Opinion: CPS Priorities – Millions for Wall Street, Nothing for Students

What do you get when you hire a banker to run the school board of the nation’s third largest school district?

Apparently, if you’re Chicago you get hundreds of millions of dollars thrown away on bad deals with other bankers while failing to provide even the most basic of resources for students who need it most.

That’s the story being told in an extraordinary series of Chicago Tribune reports on Chicago Public Schools’ decision to enter into up to $1 billion in risky bond loans pushed by board president David Vitale, a team of consultants and banks hungry to turn a profit on CPS’ need to refinance debt.

It’s a long, complex and downright scandalous story. And it all comes at the expense of the very students whose future CPS is supposed to protect.

In as few words as possible, the story goes like this: more than a decade ago, Chicago school officials—including Vitale, a former head of the Chicago Board of Trade with a long history as a banking executive—bet heavily on a series of exotic bond deals they believed would save the district money in the long term. These deals relied on unconventional borrowing strategies, including interest rate “swaps” and auction-rate securities, that depended on almost everything going right in the bond market for CPS to actually save money.

Yet in making the deals, critical information about the risks involved were either overlooked or deliberately kept in the dark by a series of paid consultants, bank counterparties and CPS officials themselves.

As a result, CPS is expected to pay an estimated $100 million more in today’s dollars than had it continued to rely on more traditional fixed-rate bonds. That’s $100 million that could have been used to keep open shuttered schools, hire teachers and staff, pay for upkeep on school buildings, reduce the system’s overall deficit or simply invest in the future of Chicago public school students.

Worse, the Tribune series is filled with the kind of bad judgment calls, personal and professional hubris, lack of transparency and missing accountability that proves CPS failures weren’t the result of a simple mistake or the outcome of unforeseen market conditions.

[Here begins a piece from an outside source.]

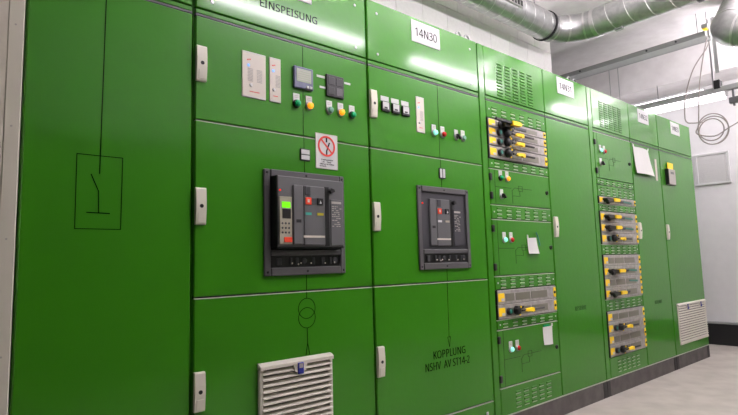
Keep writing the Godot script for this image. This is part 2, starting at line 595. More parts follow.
func selector(c: Node3D, x: float, y: float) -> void:
	var o := org
	org = Vector3(x, y, 0)
	var n := grp("selector_switch", c, org - o)
	ob("label_tile", mb().box(x - 0.014, x + 0.014, y - 0.003, y + 0.038, 0.0, 0.004, 0.001), M.white, n)
	ob("bezel", mb().lathe(Vector3(x, y, 0.0), Vector3(0, 0, 1), [[0.0, 0.0], [0.0165, 0.0], [0.0165, 0.007], [0.014, 0.011], [0.0, 0.011]], 18), M.bezel, n)
	var k := mb()
	k.disc(Vector3(x, y, 0.011), Vector3(0, 0, 1), 0.0115, 0.007, 16, 0.002)
	k.prism([Vector2(x - 0.013, y + 0.009), Vector2(x - 0.008, y + 0.013), Vector2(x + 0.015, y - 0.008), Vector2(x + 0.010, y - 0.013)], 0.012, 0.028)
	ob("knob", k, M.black, n)
	org = o

# louvred filter fan grille: frame, slats, badge clips
func fan_grille(c: Node3D, x0: float, x1: float, y0: float, y1: float, n: int, clips: Array, d := 0.02) -> void:
	var o := org
	org = Vector3((x0 + x1) * 0.5, y0, 0)
	var g := grp("fan_grille", c, org - o)
	var fr := mb()
	fr.prism_x([Vector2(y1 - 0.022, 0), Vector2(y1, 0), Vector2(y1 - 0.003, d * 0.6), Vector2(y1 - 0.010, d + 0.003), Vector2(y1 - 0.022, d + 0.003)], x0, x1)
	fr.box(x0, x1, y0, y0 + 0.016, 0.0, d, 0.003)
	fr.box(x0, x0 + 0.016, y0 + 0.016, y1 - 0.022, 0.0, d - 0.004, 0.003)
	fr.box(x1 - 0.016, x1, y0 + 0.016, y1 - 0.022, 0.0, d - 0.004, 0.003)
	ob("frame", fr, M.grille, g)
	ob("filter_back", mb().box(x0 + 0.01, x1 - 0.01, y0 + 0.01, y1 - 0.015, 0.0, 0.0022), M.gap_dark, g)
	var p := (y1 - 0.022 - y0 - 0.012) / n
	for k in n:
		var y := y0 + 0.012 + p * k
		ob("slat", mb().prism_x([Vector2(y, 0.004), Vector2(y + p * 0.72, 0.004), Vector2(y + p * 0.68, 0.008), Vector2(y + p * 0.26, d + 0.001), Vector2(y + p * 0.10, d + 0.001), Vector2(y, d - 0.003)], x0 + 0.012, x1 - 0.006), M.grille, g)
	for x in clips:
		ob("clip", mb().prism([Vector2(x - 0.03, y1 - 0.02), Vector2(x - 0.022, y1 - 0.046), Vector2(x + 0.022, y1 - 0.046), Vector2(x + 0.03, y1 - 0.02)], d - 0.002, d + 0.005), M.grille, g)
		var bd := ob("badge", mb().box(x - 0.013, x + 0.013, y1 - 0.056, y1 - 0.014, d + 0.003, d + 0.009, 0.002), M.blue, g, "dark blue badge clip")
		bd.set_meta("label", "dark blue badge clip")
		ob("badge_print", mb().box(x - 0.008, x + 0.008, y1 - 0.034, y1 - 0.018, d + 0.009, d + 0.0094), M.plate_grey, g)
	org = o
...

From 2003 to 2007, the district issued $1 billion worth of auction-rate securities, nearly all of it paired with complex derivative contracts called interest-rate swaps and “swaptions”, according to the Tribune. By 2008, the district was carrying $1.8 billion in floating rate bonds, accounting for more than 40 percent of CPS’ total outstanding debt.

Yet, no one at CPS can say who came up with the idea of entering into the swaption contracts—one of the riskiest deals on the table—for example. Records show no public debate on swaptions before the board authorized their use. Further, the board unanimously approved other contracts with blanket terms that didn't even specify the exact costs involved.

Worse, the district’s agreement “jacked up the costs of refinancing the bonds in the future and left the district unlikely to benefit if rates dropped”—the very reason why variable rate swap contracts are supposed to be attractive.

For his part, Vitale was seen as a cheerleader for the use of such risky contracts, citing his own banking experience as a hedge against the deals going bad. “I have 30 years in the business” Vitale told the Tribune. “I’m not a neophyte.”

Yet the board relied heavily on the advice of consultants such as A.C Advisory, who failed to provide a compete rundown of the risks or potential costs involved, preferring instead to paint the rosiest possible picture of the deals’ future. When asked about the discrepancy between her firm’s findings and the Tribune analysis, president and founder Adela Cepeda called the Trib reporters “biased and sexist” and continued to insist CPS got a good deal.

While all of this was going on, of course, CPS was starving it’s neighborhood schools of the resources they needed to serve their students. Today, because of budget shortfalls, the system has closed 50 schools outright and can’t even provide librarians, arts education, gym teachers or even toilet paper for its students.

Even as Rahm Emanuel’s poll numbers continue to sink in light of Chicagoans’ anger of how the mayor handles issues like public education, the truth is that come election time, nothing is likely have been done in response, no matter how scandalous the story. This is Chicago, after all, and Vitale and the rest of the board will remain in their positions because of their close ties to the mayor.

That means that while the Tribune expose is likely to raise some eyebrows and even generate some negative publicly, no one is likely to pay a cost—professionally or politically—for such a massive failure on the part of the CPS board’s financial dealings.

Except, that is, the children CPS is supposed to be watching out for.